WHAT THE EXERCISE ASKS => Leaving out every picture, quote the data below exactly as it appears.

— Start DATA —

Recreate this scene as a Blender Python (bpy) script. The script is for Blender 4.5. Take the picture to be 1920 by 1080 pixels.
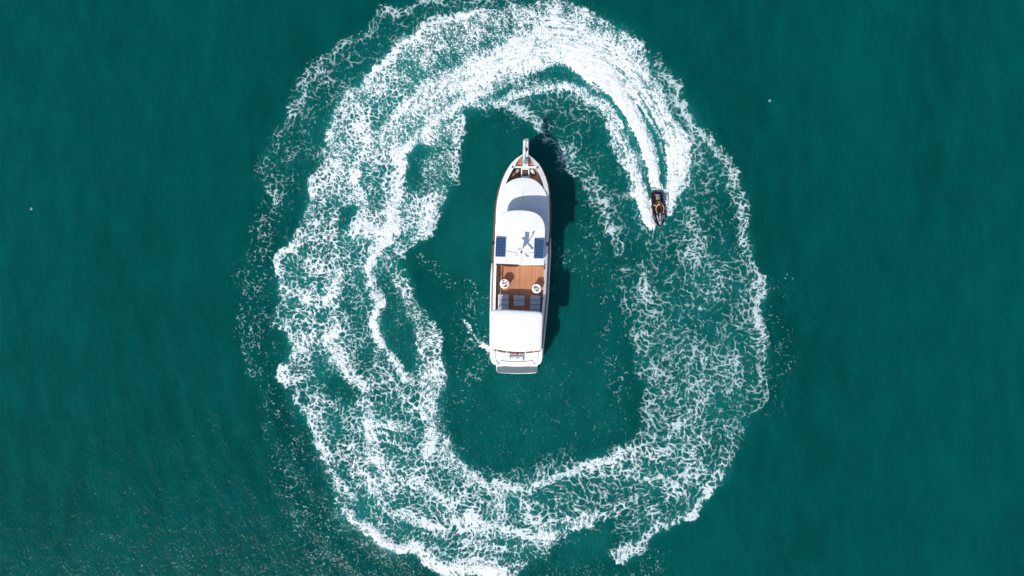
import bpy, bmesh, math, random, time
import numpy as np
from mathutils import Vector, Matrix
for o in list(bpy.data.objects): bpy.data.objects.remove(o)
scene = bpy.context.scene
col = scene.collection
random.seed(4)
R = math.radians
# ---------------------------------------------------------------- camera: a drone looking straight down from 64 m
H = 64.0; S = .05                                # at sea level one plan unit is 5 cm
cam = bpy.data.cameras.new('camera'); cam.lens = 24; cam.sensor_width = 36; cam.clip_start = .5; cam.clip_end = 20000
co = bpy.data.objects.new('camera', cam); col.objects.link(co); co.location = (0, 0, H); scene.camera = co
# ---------------------------------------------------------------- daylight
ELEV = 41.5; SUN = Vector((-.58, -.815, 0)).normalized()*math.cos(R(ELEV))+Vector((0, 0, math.sin(R(ELEV))))
world = bpy.data.worlds.new('World'); scene.world = world; world.use_nodes = True
wn = world.node_tree; bg = wn.nodes['Background']; sky = wn.nodes.new('ShaderNodeTexSky'); sky.sky_type = 'NISHITA'
sky.sun_disc = False; sky.sun_elevation = R(ELEV); sky.sun_rotation = math.atan2(SUN.x, SUN.y)
wn.links.new(sky.outputs[0], bg.inputs[0]); bg.inputs[1].default_value = .13
sl = bpy.data.lights.new('sun', 'SUN'); sl.energy = 4.5; sl.angle = R(.53); sl.color = (1, .965, .91)
so = bpy.data.objects.new('sun', sl); col.objects.link(so); so.rotation_euler = (-SUN).to_track_quat('-Z', 'Y').to_euler(); so.location = (-30, -40, 60)
vs = scene.view_settings; vs.view_transform = 'Standard'; vs.look = 'None'; vs.exposure = .08; vs.gamma = 1; vs.use_curve_mapping = False
scene.render.engine = 'CYCLES'; scene.cycles.use_denoising = True; scene.cycles.transparent_max_bounces = 16
scene.cycles.max_bounces = 8; scene.cycles.sample_clamp_indirect = 6
# ---------------------------------------------------------------- materials
def mat(name, color, rough=.5, metal=0, spec=.5, coat=0, noise=None, bump=None, sss=0, sssr=None):
    m = bpy.data.materials.new(name); m.use_nodes = True; nt = m.node_tree; b = nt.nodes['Principled BSDF']
    b.inputs['Base Color'].default_value = (*color, 1); b.inputs['Roughness'].default_value = rough
    b.inputs['Metallic'].default_value = metal; b.inputs['Specular IOR Level'].default_value = spec; b.inputs['Coat Weight'].default_value = coat
    geo = nt.nodes.new('ShaderNodeNewGeometry')
    if noise:                                     # (scale, amount): worn, uneven colour
        n = nt.nodes.new('ShaderNodeTexNoise'); n.inputs['Scale'].default_value = noise[0]; n.inputs['Detail'].default_value = 5
        nt.links.new(geo.outputs['Position'], n.inputs['Vector'])
        r = nt.nodes.new('ShaderNodeMapRange'); r.inputs[1].default_value = .3; r.inputs[2].default_value = .7
        r.inputs[3].default_value = 1-noise[1]; r.inputs[4].default_value = 1+noise[1]*.4
        nt.links.new(n.outputs['Fac'], r.inputs[0])
        v = nt.nodes.new('ShaderNodeVectorMath'); v.operation = 'SCALE'; v.inputs[0].default_value = color
        nt.links.new(r.outputs[0], v.inputs['Scale']); nt.links.new(v.outputs[0], b.inputs['Base Color'])
    if bump:
        n2 = nt.nodes.new('ShaderNodeTexNoise'); n2.inputs['Scale'].default_value = bump[0]; n2.inputs['Detail'].default_value = 3
        nt.links.new(geo.outputs['Position'], n2.inputs['Vector'])
        bp = nt.nodes.new('ShaderNodeBump'); bp.inputs['Strength'].default_value = bump[1]; bp.inputs['Distance'].default_value = bump[2]
        nt.links.new(n2.outputs['Fac'], bp.inputs['Height']); nt.links.new(bp.outputs[0], b.inputs['Normal'])
    return m
# ---------------------------------------------------------------- object helpers
def tag(o, label=None, cat=None, group=None, kind=None):
    for k, v in (('label', label), ('category', cat), ('group', group), ('kind', kind)):
        if v: o[k] = v
    return o
def empty(name, loc, rz=0):
    o = bpy.data.objects.new(name, None); col.objects.link(o); o.location = loc; o.rotation_euler = (0, 0, rz); o.empty_display_size = .3
    bpy.context.view_layer.update(); return o
def link(name, me, m, parent=None, smooth=None):
    o = bpy.data.objects.new(name, me); col.objects.link(o)
    if m: me.materials.append(m)
    if smooth is not None:
        for p in me.polygons: p.use_smooth = True
        if smooth < 180:
            try: me.set_sharp_from_angle(angle=R(smooth))
            except Exception: pass
    if parent is not None:
        o.parent = parent; o.matrix_parent_inverse = world_of(parent).inverted()
    return o
def world_of(p):
    m = p.matrix_local if p.parent is None else world_of(p.parent) @ p.matrix_parent_inverse @ p.matrix_basis
    if p.parent is None: m = Matrix.LocRotScale(p.location, p.rotation_euler, p.scale)
    return m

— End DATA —

EXERCISE RESPONSE =>
Recreate this scene as a Blender Python (bpy) script. The script is for Blender 4.5. Take the picture to be 1920 by 1080 pixels.
import bpy, bmesh, math, random, time
import numpy as np
from mathutils import Vector, Matrix
for o in list(bpy.data.objects): bpy.data.objects.remove(o)
scene = bpy.context.scene
col = scene.collection
random.seed(4)
R = math.radians
# ---------------------------------------------------------------- camera: a drone looking straight down from 64 m
H = 64.0; S = .05                                # at sea level one plan unit is 5 cm
cam = bpy.data.cameras.new('camera'); cam.lens = 24; cam.sensor_width = 36; cam.clip_start = .5; cam.clip_end = 20000
co = bpy.data.objects.new('camera', cam); col.objects.link(co); co.location = (0, 0, H); scene.camera = co
# ---------------------------------------------------------------- daylight
ELEV = 41.5; SUN = Vector((-.58, -.815, 0)).normalized()*math.cos(R(ELEV))+Vector((0, 0, math.sin(R(ELEV))))
world = bpy.data.worlds.new('World'); scene.world = world; world.use_nodes = True
wn = world.node_tree; bg = wn.nodes['Background']; sky = wn.nodes.new('ShaderNodeTexSky'); sky.sky_type = 'NISHITA'
sky.sun_disc = False; sky.sun_elevation = R(ELEV); sky.sun_rotation = math.atan2(SUN.x, SUN.y)
wn.links.new(sky.outputs[0], bg.inputs[0]); bg.inputs[1].default_value = .13
sl = bpy.data.lights.new('sun', 'SUN'); sl.energy = 4.5; sl.angle = R(.53); sl.color = (1, .965, .91)
so = bpy.data.objects.new('sun', sl); col.objects.link(so); so.rotation_euler = (-SUN).to_track_quat('-Z', 'Y').to_euler(); so.location = (-30, -40, 60)
vs = scene.view_settings; vs.view_transform = 'Standard'; vs.look = 'None'; vs.exposure = .08; vs.gamma = 1; vs.use_curve_mapping = False
scene.render.engine = 'CYCLES'; scene.cycles.use_denoising = True; scene.cycles.transparent_max_bounces = 16
scene.cycles.max_bounces = 8; scene.cycles.sample_clamp_indirect = 6
# ---------------------------------------------------------------- materials
def mat(name, color, rough=.5, metal=0, spec=.5, coat=0, noise=None, bump=None, sss=0, sssr=None):
    m = bpy.data.materials.new(name); m.use_nodes = True; nt = m.node_tree; b = nt.nodes['Principled BSDF']
    b.inputs['Base Color'].default_value = (*color, 1); b.inputs['Roughness'].default_value = rough
    b.inputs['Metallic'].default_value = metal; b.inputs['Specular IOR Level'].default_value = spec; b.inputs['Coat Weight'].default_value = coat
    geo = nt.nodes.new('ShaderNodeNewGeometry')
    if noise:                                     # (scale, amount): worn, uneven colour
        n = nt.nodes.new('ShaderNodeTexNoise'); n.inputs['Scale'].default_value = noise[0]; n.inputs['Detail'].default_value = 5
        nt.links.new(geo.outputs['Position'], n.inputs['Vector'])
        r = nt.nodes.new('ShaderNodeMapRange'); r.inputs[1].default_value = .3; r.inputs[2].default_value = .7
        r.inputs[3].default_value = 1-noise[1]; r.inputs[4].default_value = 1+noise[1]*.4
        nt.links.new(n.outputs['Fac'], r.inputs[0])
        v = nt.nodes.new('ShaderNodeVectorMath'); v.operation = 'SCALE'; v.inputs[0].default_value = color
        nt.links.new(r.outputs[0], v.inputs['Scale']); nt.links.new(v.outputs[0], b.inputs['Base Color'])
    if bump:
        n2 = nt.nodes.new('ShaderNodeTexNoise'); n2.inputs['Scale'].default_value = bump[0]; n2.inputs['Detail'].default_value = 3
        nt.links.new(geo.outputs['Position'], n2.inputs['Vector'])
        bp = nt.nodes.new('ShaderNodeBump'); bp.inputs['Strength'].default_value = bump[1]; bp.inputs['Distance'].default_value = bump[2]
        nt.links.new(n2.outputs['Fac'], bp.inputs['Height']); nt.links.new(bp.outputs[0], b.inputs['Normal'])
    return m
# ---------------------------------------------------------------- object helpers
def tag(o, label=None, cat=None, group=None, kind=None):
    for k, v in (('label', label), ('category', cat), ('group', group), ('kind', kind)):
        if v: o[k] = v
    return o
def empty(name, loc, rz=0):
    o = bpy.data.objects.new(name, None); col.objects.link(o); o.location = loc; o.rotation_euler = (0, 0, rz); o.empty_display_size = .3
    bpy.context.view_layer.update(); return o
def link(name, me, m, parent=None, smooth=None):
    o = bpy.data.objects.new(name, me); col.objects.link(o)
    if m: me.materials.append(m)
    if smooth is not None:
        for p in me.polygons: p.use_smooth = True
        if smooth < 180:
            try: me.set_sharp_from_angle(angle=R(smooth))
            except Exception: pass
    if parent is not None:
        o.parent = parent; o.matrix_parent_inverse = world_of(parent).inverted()
    return o
def world_of(p):
    m = p.matrix_local if p.parent is None else world_of(p.parent) @ p.matrix_parent_inverse @ p.matrix_basis
    if p.parent is None: m = Matrix.LocRotScale(p.location, p.rotation_euler, p.scale)
    return m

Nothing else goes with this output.